* Short task *
Repeat the records exactly. Every line must match.

* Source data *
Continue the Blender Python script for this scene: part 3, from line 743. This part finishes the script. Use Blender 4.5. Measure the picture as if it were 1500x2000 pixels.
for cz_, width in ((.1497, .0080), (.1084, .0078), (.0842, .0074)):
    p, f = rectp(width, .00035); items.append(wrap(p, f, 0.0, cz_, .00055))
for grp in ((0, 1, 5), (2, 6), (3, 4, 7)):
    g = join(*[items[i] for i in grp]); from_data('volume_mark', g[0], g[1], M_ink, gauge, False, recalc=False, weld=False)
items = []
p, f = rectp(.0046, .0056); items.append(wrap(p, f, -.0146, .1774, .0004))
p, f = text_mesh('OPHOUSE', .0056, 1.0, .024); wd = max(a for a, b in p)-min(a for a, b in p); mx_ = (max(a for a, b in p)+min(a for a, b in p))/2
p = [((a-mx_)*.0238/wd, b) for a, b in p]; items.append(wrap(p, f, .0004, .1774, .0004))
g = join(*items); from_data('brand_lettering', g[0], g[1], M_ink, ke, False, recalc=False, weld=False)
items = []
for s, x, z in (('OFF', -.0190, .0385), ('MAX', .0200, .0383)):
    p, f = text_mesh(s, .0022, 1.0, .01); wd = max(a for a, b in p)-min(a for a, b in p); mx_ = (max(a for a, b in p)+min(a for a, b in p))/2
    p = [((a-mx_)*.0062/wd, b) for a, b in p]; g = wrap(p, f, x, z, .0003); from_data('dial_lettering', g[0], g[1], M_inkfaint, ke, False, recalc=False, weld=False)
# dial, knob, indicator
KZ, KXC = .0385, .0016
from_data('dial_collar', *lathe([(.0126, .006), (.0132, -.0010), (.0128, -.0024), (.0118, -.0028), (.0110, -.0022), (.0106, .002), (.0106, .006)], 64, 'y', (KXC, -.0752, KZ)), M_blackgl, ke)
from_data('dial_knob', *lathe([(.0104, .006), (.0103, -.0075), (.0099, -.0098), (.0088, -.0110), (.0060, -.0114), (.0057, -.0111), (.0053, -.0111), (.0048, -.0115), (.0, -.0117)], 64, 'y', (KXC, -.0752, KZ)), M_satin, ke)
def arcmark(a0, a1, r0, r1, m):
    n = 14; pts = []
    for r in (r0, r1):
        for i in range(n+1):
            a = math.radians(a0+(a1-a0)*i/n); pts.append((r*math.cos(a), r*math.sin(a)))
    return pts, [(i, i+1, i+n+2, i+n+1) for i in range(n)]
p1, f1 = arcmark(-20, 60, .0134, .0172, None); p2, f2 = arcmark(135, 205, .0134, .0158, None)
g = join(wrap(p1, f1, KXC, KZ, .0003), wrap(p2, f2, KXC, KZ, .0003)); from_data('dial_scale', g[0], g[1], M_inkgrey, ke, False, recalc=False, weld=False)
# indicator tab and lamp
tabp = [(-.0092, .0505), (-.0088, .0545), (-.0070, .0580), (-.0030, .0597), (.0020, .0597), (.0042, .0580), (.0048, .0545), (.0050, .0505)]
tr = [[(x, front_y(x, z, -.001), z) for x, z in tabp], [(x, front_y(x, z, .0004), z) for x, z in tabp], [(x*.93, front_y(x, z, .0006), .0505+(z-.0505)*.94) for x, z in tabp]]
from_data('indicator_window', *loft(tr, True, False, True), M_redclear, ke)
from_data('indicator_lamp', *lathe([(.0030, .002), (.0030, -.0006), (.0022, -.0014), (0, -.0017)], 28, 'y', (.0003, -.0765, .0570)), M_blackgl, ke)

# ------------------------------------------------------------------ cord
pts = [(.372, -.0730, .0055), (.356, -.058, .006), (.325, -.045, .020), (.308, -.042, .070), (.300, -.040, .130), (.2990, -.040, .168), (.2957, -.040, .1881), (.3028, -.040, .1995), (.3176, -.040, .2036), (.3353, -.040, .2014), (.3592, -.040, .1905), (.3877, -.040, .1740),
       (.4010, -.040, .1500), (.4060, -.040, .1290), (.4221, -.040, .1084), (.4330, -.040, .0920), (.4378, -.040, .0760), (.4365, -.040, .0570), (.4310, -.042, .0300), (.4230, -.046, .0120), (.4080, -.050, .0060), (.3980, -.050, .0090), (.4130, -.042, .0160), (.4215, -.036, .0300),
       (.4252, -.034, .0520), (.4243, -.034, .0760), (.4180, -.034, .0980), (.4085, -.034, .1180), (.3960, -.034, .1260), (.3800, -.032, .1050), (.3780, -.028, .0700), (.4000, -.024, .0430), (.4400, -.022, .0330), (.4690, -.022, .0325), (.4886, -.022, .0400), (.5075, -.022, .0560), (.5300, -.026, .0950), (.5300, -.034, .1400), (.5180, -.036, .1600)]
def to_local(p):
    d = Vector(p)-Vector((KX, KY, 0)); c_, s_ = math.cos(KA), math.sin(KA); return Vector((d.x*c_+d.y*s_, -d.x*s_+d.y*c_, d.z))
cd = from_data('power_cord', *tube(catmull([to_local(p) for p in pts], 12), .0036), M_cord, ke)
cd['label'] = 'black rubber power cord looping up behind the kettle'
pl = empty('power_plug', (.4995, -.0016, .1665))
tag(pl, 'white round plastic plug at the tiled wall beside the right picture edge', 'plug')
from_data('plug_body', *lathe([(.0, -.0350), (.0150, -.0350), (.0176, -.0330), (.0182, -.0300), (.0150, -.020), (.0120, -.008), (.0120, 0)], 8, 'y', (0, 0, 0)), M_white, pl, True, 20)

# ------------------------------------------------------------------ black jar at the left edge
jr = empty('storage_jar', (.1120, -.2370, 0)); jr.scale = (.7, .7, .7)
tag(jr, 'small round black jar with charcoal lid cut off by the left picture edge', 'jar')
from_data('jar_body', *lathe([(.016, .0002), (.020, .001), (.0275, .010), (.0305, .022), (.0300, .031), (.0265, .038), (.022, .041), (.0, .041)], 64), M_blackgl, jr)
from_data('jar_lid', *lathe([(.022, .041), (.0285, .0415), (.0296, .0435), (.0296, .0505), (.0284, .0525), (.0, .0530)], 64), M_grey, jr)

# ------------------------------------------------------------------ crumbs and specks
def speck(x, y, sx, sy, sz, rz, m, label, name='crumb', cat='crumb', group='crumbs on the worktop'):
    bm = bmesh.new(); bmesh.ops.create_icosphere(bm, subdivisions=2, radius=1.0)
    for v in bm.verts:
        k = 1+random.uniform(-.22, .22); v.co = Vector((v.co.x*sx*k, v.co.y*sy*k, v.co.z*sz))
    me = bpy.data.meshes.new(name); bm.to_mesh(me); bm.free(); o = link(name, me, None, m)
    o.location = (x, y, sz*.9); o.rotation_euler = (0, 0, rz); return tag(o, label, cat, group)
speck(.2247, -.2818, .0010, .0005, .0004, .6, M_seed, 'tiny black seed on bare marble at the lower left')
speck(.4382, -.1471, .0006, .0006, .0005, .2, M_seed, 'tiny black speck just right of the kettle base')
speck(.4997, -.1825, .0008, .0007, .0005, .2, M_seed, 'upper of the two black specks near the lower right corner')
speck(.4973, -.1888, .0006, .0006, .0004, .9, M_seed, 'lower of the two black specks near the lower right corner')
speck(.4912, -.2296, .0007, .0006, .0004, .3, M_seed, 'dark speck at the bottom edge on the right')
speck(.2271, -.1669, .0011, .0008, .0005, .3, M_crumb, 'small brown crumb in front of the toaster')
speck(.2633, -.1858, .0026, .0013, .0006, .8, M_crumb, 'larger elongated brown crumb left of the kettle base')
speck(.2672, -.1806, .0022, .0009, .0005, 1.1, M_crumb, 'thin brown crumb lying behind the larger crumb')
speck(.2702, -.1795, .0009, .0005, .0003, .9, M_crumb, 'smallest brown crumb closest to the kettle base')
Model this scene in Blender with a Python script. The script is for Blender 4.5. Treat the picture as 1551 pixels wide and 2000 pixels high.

* Task result *
Continue the Blender Python script for this scene: part 3, from line 743. This part finishes the script. Use Blender 4.5. Measure the picture as if it were 1500x2000 pixels.
for cz_, width in ((.1497, .0080), (.1084, .0078), (.0842, .0074)):
    p, f = rectp(width, .00035); items.append(wrap(p, f, 0.0, cz_, .00055))
for grp in ((0, 1, 5), (2, 6), (3, 4, 7)):
    g = join(*[items[i] for i in grp]); from_data('volume_mark', g[0], g[1], M_ink, gauge, False, recalc=False, weld=False)
items = []
p, f = rectp(.0046, .0056); items.append(wrap(p, f, -.0146, .1774, .0004))
p, f = text_mesh('OPHOUSE', .0056, 1.0, .024); wd = max(a for a, b in p)-min(a for a, b in p); mx_ = (max(a for a, b in p)+min(a for a, b in p))/2
p = [((a-mx_)*.0238/wd, b) for a, b in p]; items.append(wrap(p, f, .0004, .1774, .0004))
g = join(*items); from_data('brand_lettering', g[0], g[1], M_ink, ke, False, recalc=False, weld=False)
items = []
for s, x, z in (('OFF', -.0190, .0385), ('MAX', .0200, .0383)):
    p, f = text_mesh(s, .0022, 1.0, .01); wd = max(a for a, b in p)-min(a for a, b in p); mx_ = (max(a for a, b in p)+min(a for a, b in p))/2
    p = [((a-mx_)*.0062/wd, b) for a, b in p]; g = wrap(p, f, x, z, .0003); from_data('dial_lettering', g[0], g[1], M_inkfaint, ke, False, recalc=False, weld=False)
# dial, knob, indicator
KZ, KXC = .0385, .0016
from_data('dial_collar', *lathe([(.0126, .006), (.0132, -.0010), (.0128, -.0024), (.0118, -.0028), (.0110, -.0022), (.0106, .002), (.0106, .006)], 64, 'y', (KXC, -.0752, KZ)), M_blackgl, ke)
from_data('dial_knob', *lathe([(.0104, .006), (.0103, -.0075), (.0099, -.0098), (.0088, -.0110), (.0060, -.0114), (.0057, -.0111), (.0053, -.0111), (.0048, -.0115), (.0, -.0117)], 64, 'y', (KXC, -.0752, KZ)), M_satin, ke)
def arcmark(a0, a1, r0, r1, m):
    n = 14; pts = []
    for r in (r0, r1):
        for i in range(n+1):
            a = math.radians(a0+(a1-a0)*i/n); pts.append((r*math.cos(a), r*math.sin(a)))
    return pts, [(i, i+1, i+n+2, i+n+1) for i in range(n)]
p1, f1 = arcmark(-20, 60, .0134, .0172, None); p2, f2 = arcmark(135, 205, .0134, .0158, None)
g = join(wrap(p1, f1, KXC, KZ, .0003), wrap(p2, f2, KXC, KZ, .0003)); from_data('dial_scale', g[0], g[1], M_inkgrey, ke, False, recalc=False, weld=False)
# indicator tab and lamp
tabp = [(-.0092, .0505), (-.0088, .0545), (-.0070, .0580), (-.0030, .0597), (.0020, .0597), (.0042, .0580), (.0048, .0545), (.0050, .0505)]
tr = [[(x, front_y(x, z, -.001), z) for x, z in tabp], [(x, front_y(x, z, .0004), z) for x, z in tabp], [(x*.93, front_y(x, z, .0006), .0505+(z-.0505)*.94) for x, z in tabp]]
from_data('indicator_window', *loft(tr, True, False, True), M_redclear, ke)
from_data('indicator_lamp', *lathe([(.0030, .002), (.0030, -.0006), (.0022, -.0014), (0, -.0017)], 28, 'y', (.0003, -.0765, .0570)), M_blackgl, ke)

# ------------------------------------------------------------------ cord
pts = [(.372, -.0730, .0055), (.356, -.058, .006), (.325, -.045, .020), (.308, -.042, .070), (.300, -.040, .130), (.2990, -.040, .168), (.2957, -.040, .1881), (.3028, -.040, .1995), (.3176, -.040, .2036), (.3353, -.040, .2014), (.3592, -.040, .1905), (.3877, -.040, .1740),
       (.4010, -.040, .1500), (.4060, -.040, .1290), (.4221, -.040, .1084), (.4330, -.040, .0920), (.4378, -.040, .0760), (.4365, -.040, .0570), (.4310, -.042, .0300), (.4230, -.046, .0120), (.4080, -.050, .0060), (.3980, -.050, .0090), (.4130, -.042, .0160), (.4215, -.036, .0300),
       (.4252, -.034, .0520), (.4243, -.034, .0760), (.4180, -.034, .0980), (.4085, -.034, .1180), (.3960, -.034, .1260), (.3800, -.032, .1050), (.3780, -.028, .0700), (.4000, -.024, .0430), (.4400, -.022, .0330), (.4690, -.022, .0325), (.4886, -.022, .0400), (.5075, -.022, .0560), (.5300, -.026, .0950), (.5300, -.034, .1400), (.5180, -.036, .1600)]
def to_local(p):
    d = Vector(p)-Vector((KX, KY, 0)); c_, s_ = math.cos(KA), math.sin(KA); return Vector((d.x*c_+d.y*s_, -d.x*s_+d.y*c_, d.z))
cd = from_data('power_cord', *tube(catmull([to_local(p) for p in pts], 12), .0036), M_cord, ke)
cd['label'] = 'black rubber power cord looping up behind the kettle'
pl = empty('power_plug', (.4995, -.0016, .1665))
tag(pl, 'white round plastic plug at the tiled wall beside the right picture edge', 'plug')
from_data('plug_body', *lathe([(.0, -.0350), (.0150, -.0350), (.0176, -.0330), (.0182, -.0300), (.0150, -.020), (.0120, -.008), (.0120, 0)], 8, 'y', (0, 0, 0)), M_white, pl, True, 20)

# ------------------------------------------------------------------ black jar at the left edge
jr = empty('storage_jar', (.1120, -.2370, 0)); jr.scale = (.7, .7, .7)
tag(jr, 'small round black jar with charcoal lid cut off by the left picture edge', 'jar')
from_data('jar_body', *lathe([(.016, .0002), (.020, .001), (.0275, .010), (.0305, .022), (.0300, .031), (.0265, .038), (.022, .041), (.0, .041)], 64), M_blackgl, jr)
from_data('jar_lid', *lathe([(.022, .041), (.0285, .0415), (.0296, .0435), (.0296, .0505), (.0284, .0525), (.0, .0530)], 64), M_grey, jr)

# ------------------------------------------------------------------ crumbs and specks
def speck(x, y, sx, sy, sz, rz, m, label, name='crumb', cat='crumb', group='crumbs on the worktop'):
    bm = bmesh.new(); bmesh.ops.create_icosphere(bm, subdivisions=2, radius=1.0)
    for v in bm.verts:
        k = 1+random.uniform(-.22, .22); v.co = Vector((v.co.x*sx*k, v.co.y*sy*k, v.co.z*sz))
    me = bpy.data.meshes.new(name); bm.to_mesh(me); bm.free(); o = link(name, me, None, m)
    o.location = (x, y, sz*.9); o.rotation_euler = (0, 0, rz); return tag(o, label, cat, group)
speck(.2247, -.2818, .0010, .0005, .0004, .6, M_seed, 'tiny black seed on bare marble at the lower left')
speck(.4382, -.1471, .0006, .0006, .0005, .2, M_seed, 'tiny black speck just right of the kettle base')
speck(.4997, -.1825, .0008, .0007, .0005, .2, M_seed, 'upper of the two black specks near the lower right corner')
speck(.4973, -.1888, .0006, .0006, .0004, .9, M_seed, 'lower of the two black specks near the lower right corner')
speck(.4912, -.2296, .0007, .0006, .0004, .3, M_seed, 'dark speck at the bottom edge on the right')
speck(.2271, -.1669, .0011, .0008, .0005, .3, M_crumb, 'small brown crumb in front of the toaster')
speck(.2633, -.1858, .0026, .0013, .0006, .8, M_crumb, 'larger elongated brown crumb left of the kettle base')
speck(.2672, -.1806, .0022, .0009, .0005, 1.1, M_crumb, 'thin brown crumb lying behind the larger crumb')
speck(.2702, -.1795, .0009, .0005, .0003, .9, M_crumb, 'smallest brown crumb closest to the kettle base')
Model this scene in Blender with a Python script. The script is for Blender 4.5. Treat the picture as 1551 pixels wide and 2000 pixels high.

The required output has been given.